Waylon Jennings… the man was one of kind.

I wish the country music legend was still alive to this day, and I could have the privilege to sit down with him and listen to all of the wild stories he accumulated throughout his famed career.

Above all else, the man always was authentic is they come… and didn’t care to deal with the bullshit, especially when it came to the pageantry of the corporate country powers that be.

Like… the CMA Awards. And especially… the 1970 CMA Awards.

He admitted in his autobiography, Waylon: An Autobiography, that he was a scheduled performer for that year’s show, performing his 1968 hit “Only Daddy That’ll Walk the Line.”

However, the show lasted a little longer than expected and organizers were running short on time, so they asked Waylon if he could cut the song short, to only a verse and a chorus.

According to the man himself, this is exactly how it went down:

One year I’d stormed out of the awards and didn’t mind telling anyone who would listen why. It was Kris Kristofferson’s night… he was a shoo-in for several categories. I had been scheduled to perform ‘Only Daddy That’ll Walk The Line.’

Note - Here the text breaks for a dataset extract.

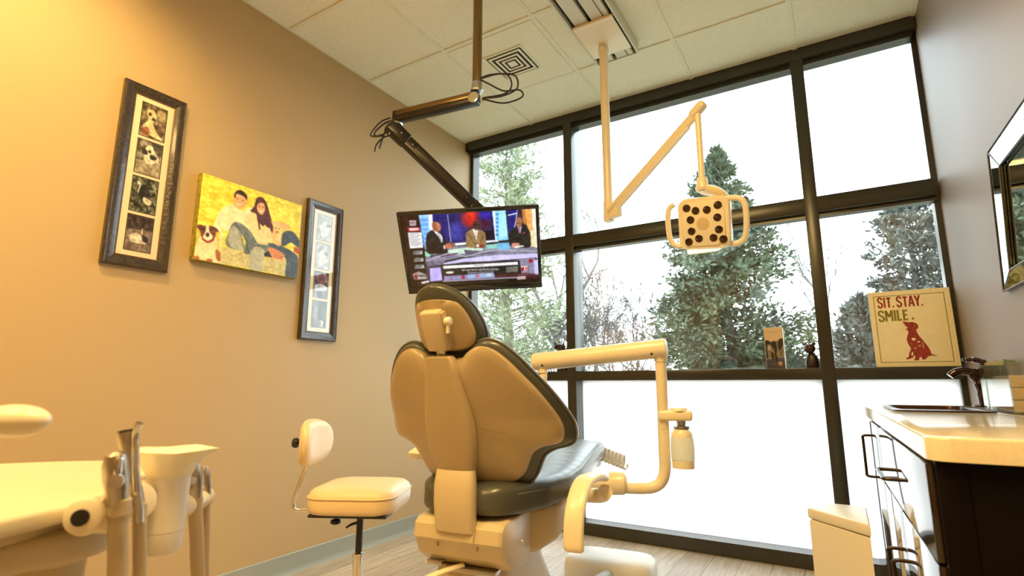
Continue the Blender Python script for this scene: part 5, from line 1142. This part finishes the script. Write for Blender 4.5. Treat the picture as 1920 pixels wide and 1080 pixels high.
for pl_ in ([(570, 655), (600, 645), (628, 660), (612, 678), (596, 682), (578, 672)], [(560, 690), (570, 720), (585, 745), (572, 720)], [(575, 810), (590, 835), (578, 862), (562, 850)], [(700, 690), (712, 720), (722, 780), (712, 760)], [(640, 690), (680, 685), (672, 700), (650, 702)], [(655, 740), (690, 735), (668, 752)], [(610, 500), (618, 492), (614, 515)], [(600, 770), (640, 765), (610, 780)]):
    MB().prism([sp_(*p) for p in pl_], 0.0009, 0.0011, 0, GM).build('pale_marking', M['signp'], sg, True)

bx = thing('product_box', 'slim cream box with dark picture standing on the window ledge', 'box', (2.197, 3.41, SZ))
bx0, bx1, by0, by1, bz1 = 2.142, 2.240, 3.395, 3.435, 1.276
M['boxc'] = mat('cream_carton', (0.76, 0.64, 0.46), 0.55)
MB().box((bx0, by0, SZ), (bx1, by1, bz1), 0.0015).build('carton', M['boxc'], bx, True)
P = Pic(48, 112, (.88, .78, .62))
P.poly([(0, .32), (.28, .34), (.5, .36), (.7, .33), (1, .28), (1, 1), (0, 1)], (.52, .47, .40)).poly([(0, .78), (1, .74), (1, 1), (0, 1)], (.30, .30, .38)).noise(5, .12, mask=(P.Y > P.ny * .35) * (P.Y < P.ny * .8), seed=4)
P.blob([(.02, .34), (.25, .33), (.3, .40), (.1, .44), (.12, .7), (.02, .72)], (.16, .13, .10)).blob([(.34, .36), (.58, .34), (.62, .48), (.60, .80), (.50, .80), (.48, .55), (.34, .44)], (.12, .10, .08)).blob([(.74, .32), (.98, .28), (.98, .42), (.80, .56), (.70, .50)], (.20, .16, .12)).ell((.22, .50), .08, .06, (.82, .76, .62)).ell((.68, .66), .1, .08, (.60, .54, .42)).blob([(.30, .62), (.42, .62), (.44, .78), (.34, .76)], (.14, .12, .1)).poly([(.64, .84), (.84, .83), (.85, .92), (.66, .93)], (.86, .62, .38)).line([(.12, .10), (.8, .11)], 1.2, (.74, .64, .5)).line([(.2, .885), (.55, .88)], 1.4, (.55, .4, .42))
P.a = np.clip(P.a, 0, 1)
P.mesh('printed_front', M['pic'], bx, (bx0 + 0.002, by0 - 0.0006, bz1 - 0.002), (bx1 - bx0 - 0.004, 0, 0), (0, 0, -(bz1 - SZ - 0.003)))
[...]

They said they were strapped for time, and they wanted me to cut the song to one verse and chorus. I said, ‘Why don’t I just dance across the stage and grin? Maybe do one line. That’ll give you a lot of time.’

They told me to not get smart. Either I did it or I got out. They said, ‘We don’t need you.’ I decided that was true, and I left.”

Yup… Waylon Jennings walked his ass out of the CMA Awards.

I mean, how are you gonna tell Waylon Jennings to cut it down?

Needless to say, when was nominated for multiple CMA Awards, including Entertainer of the Year, a few years later in 1975, the CMAs were much more in need of Waylon’s full participation. And he thought about walking out of that ceremony too once he learned that Jessi Colter didn’t win anything:

“My heart went out to Jessi, and though my first instinct was to get the hell gone, I thought that maybe by staying I could raise some of the larger problems that faced country music, such as its closed mindedness and suspicion of change.”

And when Waylon walked up to accept his awards, all he said was this:

“Thank you, they told me to be nice, I don’t know what they meant by that. Thank you.”

They don’t make ’em like that anymore.